Hillmeyer points to two main reasons for the appeal of floating rate securities: minimal interest rate sensitivity because of their low duration and the fact that they earn increasing rates of income as interest rates rise. But, he cautions that investors need to more fully understand floating rate securities in order to select the appropriate floating rate fund.

 “At this stage of the game, I would argue that floating rate products are topical for a number of different reasons,” Hillmeyer says. “We are looking at the floating rate market now not only to protect against inflation, but to take advantage of the other things driving interest rate volatility, whether it be sovereign debt issues around our fiscal situation or what’s going on in Washington and Europe. We constantly ask ourselves what this means for financing costs for countries around the globe.”

He adds that if you layer in the fact that 35% of the overall global GDP comes from developing economies, investors have to consider the resulting increase in demand for commodities and, by extension, it’s effect on pricing.

“If you would have asked me five years ago about how I would approach the floating rate market, I would have told you, ‘Well, you approach it from the standpoint of being very tactical,’” he says. “When you think rates are going higher, you invest in the asset class, and when you think rates are going lower, you pull back and go into fixed rate securities. I think it’s an interesting way of looking at it from a strategic standpoint, just given all the uncertainties and the unknowns that are out there.”

Hillmeyer emphasizes that the manner and amount of floating rate securities in the overall portfolio are specific to the individual, but with the disclaimer out of the way, he says, generally, 5% to 15% is an appropriate target.

“It’s important to position that portion of the portfolio in a way that you don’t have a tremendous amount of commitment around the direction of rates, whether they go higher or lower,” he says. “Investment professionals could put pretty compelling arguments out there for both scenarios. But you allocate a percentage to your portfolio as a hedge. And you look at it in the context of what your needs are for fixed income and how much of your portfolio is, in fact, in fixed income that you need to protect. I would not switch all my holdings from fixed income into floating rate products; that’s too bullish of a call on floating rates. But I do think it plays a very important role in the allocation process.”

So what qualifies Hillmeyer as an overlooked manager, and what does he do with the Delaware Diversified Floating Rate Fund that’s better than his competitors in the floating rate space?

The easy answer is size, as the fund manages only about $350 million. From there it gets a bit more complicated.
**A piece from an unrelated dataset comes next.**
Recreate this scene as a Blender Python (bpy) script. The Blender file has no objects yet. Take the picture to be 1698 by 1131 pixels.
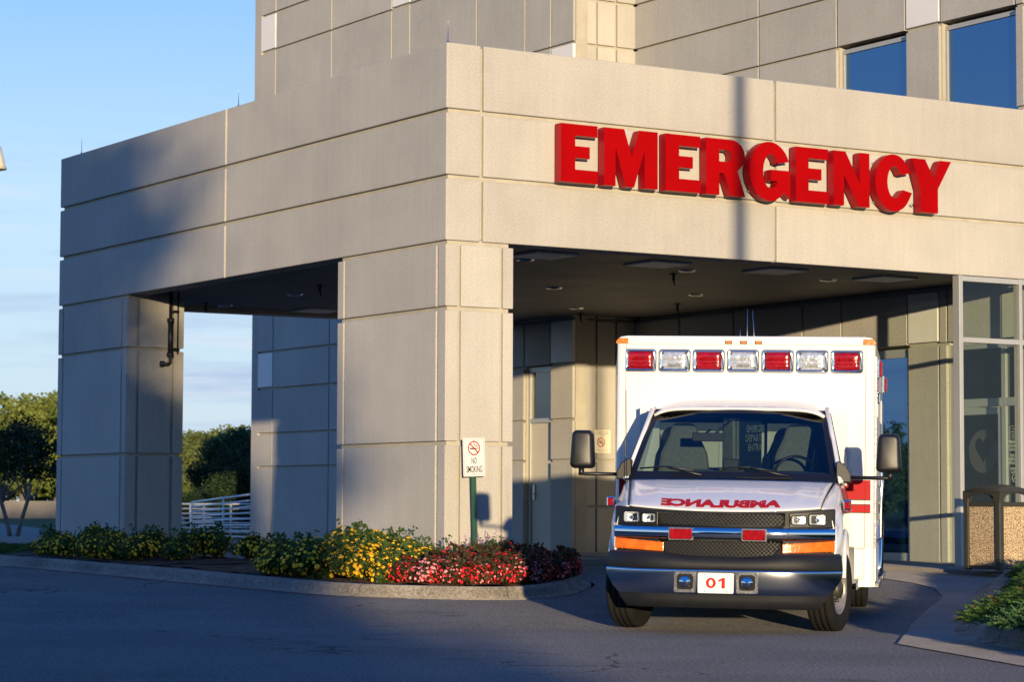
import bpy, bmesh, math, random
from mathutils import Vector, Matrix, noise
R_ = math.radians
SC = bpy.context.scene
COL = SC.collection
SKY_SAT, SKY_TINT, SKY_STR, EXPO = 1.1, (.8, 1, 1.2, 1), .15, 1.55
SUN_E, SUN_C = 2.45, (1.0, .785, .485)
SKY_G = [(.66, .77, .90, 1), (.56, .78, 1.0, 1), (.03, .22, .74, 1), (.005, .11, .55, 1), (.33, .60, 1.0, 1)]
SKY_GS, SKY_MIX = 2.25, .93
CLOUD = (.90, 1.15, 1.75, 1)
# ------------------------------------------------------------------ camera
YAW, PITCH, ROLL = R_(32.12), R_(3.73), R_(0.20)
CAMP = Vector((-14.98, -25.35, 1.10))
fw = Vector((math.sin(YAW)*math.cos(PITCH), math.cos(YAW)*math.cos(PITCH), math.sin(PITCH)))
rt = Vector((math.cos(YAW), -math.sin(YAW), 0)); up = rt.cross(fw)
rr = rt*math.cos(ROLL)+up*math.sin(ROLL); uu = up*math.cos(ROLL)-rt*math.sin(ROLL)
cam = bpy.data.cameras.new('camera'); camo = bpy.data.objects.new('camera', cam); COL.objects.link(camo)
camo.matrix_world = Matrix(((rr.x, uu.x, -fw.x, CAMP.x), (rr.y, uu.y, -fw.y, CAMP.y), (rr.z, uu.z, -fw.z, CAMP.z), (0, 0, 0, 1)))
cam.sensor_width = 36; cam.lens = 36*4117.2/1698; cam.clip_start = .1; cam.clip_end = 3000
cam.dof.use_dof = True; cam.dof.focus_distance = 23.0; cam.dof.aperture_fstop = 5.6
SC.camera = camo
# ------------------------------------------------------------------ sun and sky
AZ, EL = R_(24.4), R_(4.15)          # sun stands behind the camera, low
SUN_DIR = Vector((-math.sin(AZ)*math.cos(EL), -math.cos(AZ)*math.cos(EL), math.sin(EL)))
sl = bpy.data.lights.new('sun', 'SUN'); sl.energy = SUN_E; sl.angle = R_(.53); sl.color = SUN_C
so = bpy.data.objects.new('sun', sl); COL.objects.link(so)
so.rotation_euler = (-SUN_DIR).to_track_quat('-Z', 'Y').to_euler(); so.location = (-60, -110, 30)
W = bpy.data.worlds.new('World'); SC.world = W; W.use_nodes = True
nt = W.node_tree; nt.nodes.clear()
def wn(t, **k):
    n = nt.nodes.new(t)
    for a, b in k.items(): setattr(n, a, b)
    return n
sky = wn('ShaderNodeTexSky', sky_type='NISHITA'); sky.sun_disc = False
sky.sun_elevation = EL; sky.sun_rotation = math.atan2(SUN_DIR.x, SUN_DIR.y)
sky.air_density = 1.0; sky.dust_density = .4; sky.ozone_density = 2.5
tc = wn('ShaderNodeTexCoord'); sep = wn('ShaderNodeSeparateXYZ'); nt.links.new(tc.outputs['Generated'], sep.inputs[0])
mp = wn('ShaderNodeMapping'); mp.inputs['Scale'].default_value = (7, 7, 60); nt.links.new(tc.outputs['Generated'], mp.inputs[0])
nz = wn('ShaderNodeTexNoise'); nz.inputs['Scale'].default_value = 1.0; nz.inputs['Detail'].default_value = 6; nz.inputs['Roughness'].default_value = .55
nt.links.new(mp.outputs[0], nz.inputs['Vector'])
cr = wn('ShaderNodeValToRGB'); cr.color_ramp.elements[0].position = .50; cr.color_ramp.elements[1].position = .70
nt.links.new(nz.outputs['Fac'], cr.inputs[0])
band = wn('ShaderNodeValToRGB'); e = band.color_ramp.elements   # cloud bands only low over the horizon
e[0].position = .0; e[0].color = (.35, .35, .35, 1); e[1].position = .17; e[1].color = (0, 0, 0, 1)
x = band.color_ramp.elements.new(.045); x.color = (.75, .75, .75, 1); x = band.color_ramp.elements.new(.10); x.color = (.6, .6, .6, 1)
nt.links.new(sep.outputs['Z'], band.inputs[0])
mul = wn('ShaderNodeMath', operation='MULTIPLY'); nt.links.new(cr.outputs[0], mul.inputs[0]); nt.links.new(band.outputs[0], mul.inputs[1])
hs = wn('ShaderNodeHueSaturation'); hs.inputs['Saturation'].default_value = SKY_SAT; hs.inputs['Value'].default_value = 1.0
tint = wn('ShaderNodeMixRGB', blend_type='MULTIPLY'); tint.inputs[0].default_value = 1; tint.inputs[2].default_value = SKY_TINT
nt.links.new(sky.outputs[0], hs.inputs['Color']); nt.links.new(hs.outputs[0], tint.inputs[1])
grad = wn('ShaderNodeValToRGB'); ge = grad.color_ramp.elements; ge[0].position = 0; ge[0].color = SKY_G[0]; ge[1].position = 1; ge[1].color = SKY_G[3]
x = ge.new(.12); x.color = SKY_G[1]; x = ge.new(.20); x.color = SKY_G[4]; x = ge.new(.32); x.color = SKY_G[2]
nt.links.new(sep.outputs['Z'], grad.inputs[0])
gm = wn('ShaderNodeMixRGB', blend_type='MULTIPLY'); gm.inputs[0].default_value = 1; gm.inputs[2].default_value = (SKY_GS,)*3+(1,); nt.links.new(grad.outputs[0], gm.inputs[1])
clear = wn('ShaderNodeMixRGB'); clear.inputs[0].default_value = SKY_MIX; nt.links.new(tint.outputs[0], clear.inputs[1]); nt.links.new(gm.outputs[0], clear.inputs[2])
cl = wn('ShaderNodeMixRGB'); nt.links.new(mul.outputs[0], cl.inputs[0]); nt.links.new(clear.outputs[0], cl.inputs[1])
cl.inputs[2].default_value = CLOUD
mp2 = wn('ShaderNodeMapping'); mp2.inputs['Scale'].default_value = (5, 5, 95); mp2.inputs['Location'].default_value = (3.1, 1.7, .4); nt.links.new(tc.outputs['Generated'], mp2.inputs[0])
nz2 = wn('ShaderNodeTexNoise'); nz2.inputs['Scale'].default_value = 1.6; nz2.inputs['Detail'].default_value = 8; nz2.inputs['Roughness'].default_value = .62; nt.links.new(mp2.outputs[0], nz2.inputs['Vector'])
cr2 = wn('ShaderNodeValToRGB'); cr2.color_ramp.elements[0].position = .53; cr2.color_ramp.elements[1].position = .72; nt.links.new(nz2.outputs['Fac'], cr2.inputs[0])
mul2 = wn('ShaderNodeMath', operation='MULTIPLY'); nt.links.new(cr2.outputs[0], mul2.inputs[0]); nt.links.new(band.outputs[0], mul2.inputs[1])
cl2 = wn('ShaderNodeMixRGB'); nt.links.new(mul2.outputs[0], cl2.inputs[0]); nt.links.new(cl.outputs[0], cl2.inputs[1]); cl2.inputs[2].default_value = (1.75, 1.85, 2.1, 1); cl = cl2
bg = wn('ShaderNodeBackground'); bg.inputs[1].default_value = SKY_STR; nt.links.new(cl.outputs[0], bg.inputs[0])
wo = wn('ShaderNodeOutputWorld'); nt.links.new(bg.outputs[0], wo.inputs[0])
SC.view_settings.view_transform = 'Standard'; SC.view_settings.look = 'None'; SC.view_settings.gamma = 1
SC.view_settings.exposure = EXPO
SC.view_settings.use_curve_mapping = False
SC.render.engine = 'CYCLES'; SC.cycles.max_bounces = 8; SC.cycles.transparent_max_bounces = 16
SC.cycles.caustics_reflective = False; SC.cycles.caustics_refractive = False
# ------------------------------------------------------------------ materials
MATS = {}
def nodes(name):
    m = bpy.data.materials.new(name); m.use_nodes = True
    t = m.node_tree; t.nodes.clear()
    o = t.nodes.new('ShaderNodeOutputMaterial'); b = t.nodes.new('ShaderNodeBsdfPrincipled')
    t.links.new(b.outputs[0], o.inputs[0]); MATS[name] = m
    return m, t, b, o
def simple(name, col, rough=.5, metal=0, coat=0, spec=.5, var=0, vscale=4, bump=0, bscale=60, trans=0, streak=0):
    m, t, b, o = nodes(name)
    b.inputs['Base Color'].default_value = (*col, 1); b.inputs['Roughness'].default_value = rough
    b.inputs['Metallic'].default_value = metal; b.inputs['Coat Weight'].default_value = coat; b.inputs['Coat Roughness'].default_value = .04
    b.inputs['Specular IOR Level'].default_value = spec
    if trans: b.inputs['Transmission Weight'].default_value = trans
    L = t.links; c = t.nodes.new('ShaderNodeTexCoord')
    if var:
        n = t.nodes.new('ShaderNodeTexNoise'); n.inputs['Scale'].default_value = vscale; n.inputs['Detail'].default_value = 5
        L.new(c.outputs['Object'], n.inputs['Vector'])
        r = t.nodes.new('ShaderNodeValToRGB'); r.color_ramp.elements[0].position = .3; r.color_ramp.elements[1].position = .72
        r.color_ramp.elements[0].color = (*[v*(1-var) for v in col], 1); r.color_ramp.elements[1].color = (*[min(1, v*(1+var)) for v in col], 1)
        L.new(n.outputs['Fac'], r.inputs[0]); src = r.outputs[0]
        if streak:
            mpn = t.nodes.new('ShaderNodeMapping'); mpn.inputs['Scale'].default_value = (3.2, 3.2, .22); L.new(c.outputs['Object'], mpn.inputs[0])
            n2 = t.nodes.new('ShaderNodeTexNoise'); n2.inputs['Scale'].default_value = 2.0; n2.inputs['Detail'].default_value = 7; n2.inputs['Roughness'].default_value = .6
            L.new(mpn.outputs[0], n2.inputs['Vector'])
            r2 = t.nodes.new('ShaderNodeValToRGB'); r2.color_ramp.elements[0].position = .35; r2.color_ramp.elements[1].position = .65
            r2.color_ramp.elements[0].color = (1-streak, 1-streak, 1-streak*1.15, 1); r2.color_ramp.elements[1].color = (1, 1, 1, 1)
            L.new(n2.outputs['Fac'], r2.inputs[0])
            x = t.nodes.new('ShaderNodeMixRGB'); x.blend_type = 'MULTIPLY'; x.inputs[0].default_value = 1
            L.new(src, x.inputs[1]); L.new(r2.outputs[0], x.inputs[2]); src = x.outputs[0]
        L.new(src, b.inputs['Base Color'])
        if rough > .15:
            q = t.nodes.new('ShaderNodeMapRange'); q.inputs['To Min'].default_value = rough*.85; q.inputs['To Max'].default_value = min(1, rough*1.15)
            L.new(n.outputs['Fac'], q.inputs['Value']); L.new(q.outputs[0], b.inputs['Roughness'])
    if bump:
        n = t.nodes.new('ShaderNodeTexNoise'); n.inputs['Scale'].default_value = bscale; n.inputs['Detail'].default_value = 4
        L.new(c.outputs['Object'], n.inputs['Vector'])
        bp = t.nodes.new('ShaderNodeBump'); bp.inputs['Strength'].default_value = min(1, bump); bp.inputs['Distance'].default_value = .01
        L.new(n.outputs['Fac'], bp.inputs['Height']); L.new(bp.outputs[0], b.inputs['Normal'])
    return m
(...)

“The primary differentiating factor between Delaware and the rest of the market is that most investors think floating rate products only involve bank loans,” he explains. “They end up investing in that single asset class, one that is below investment-grade.”

He notes the tremendous amount of money going into the bank loan asset class over the last six to nine months, which is driving up valuations to the point where managers are simply trying to stay invested and ahead of the curve.

“Since the asset class is callable at par at any time, it’s very difficult for the loans to trade above par for any meaningful period,” he says. “If they do trade above par, it’s an invitation for the issuer to come back into the marketplace and refinance on more favorable terms. And that’s exactly what we’ve been seeing. In 2010, there was roughly $155 billion of new supply that came into the market, with $145 billion worth of pre-payments.”

When it’s so easy to refinance, he says, “a corresponding squeeze can develop fairly easily as well.” Bank loan valuations are driven to the point where “all your paper gets called away and you’re essentially trading your upside by investing in the asset class at these [higher] levels.”

“Why give all the upside of good, fundamental credit picking back to the issuer by having them call away a premium loan?” he rhetorically asks. “Why not invest in an investment-grade name that you like for fundamental reasons and have that benefit accrue directly to the portfolio?”

Hillmeyer says opportunities in Latin America have recently presented themselves, as have opportunities that arise from volatility in Europe. Year-to-date performance is up about 187 basis points. However, the loan market is up about 225 basis points on the year, which, surprisingly, he’s perfectly happy with from a risk/return profile.

“Although you’re lagging the loan market, you’re generating a significant amount of that return with significantly less risk (and I’m quantifying risk by looking at the credit quality),” he says. “It’s a very different risk profile. This portfolio will lag during huge bull market rallies. It’s important for investors to think about this strategy as something to see them through the market cycle, rather than something that’s tactical. It’s an allocation that gives you a much more attractive risk/reward profile. You’re going to give up yield, but remember, it’s a total return idea. You want to protect the principle and offset loss. You’re going to give up income in order to do it, but over a market cycle we think total return strategies are a better way to approach the floating rate market.”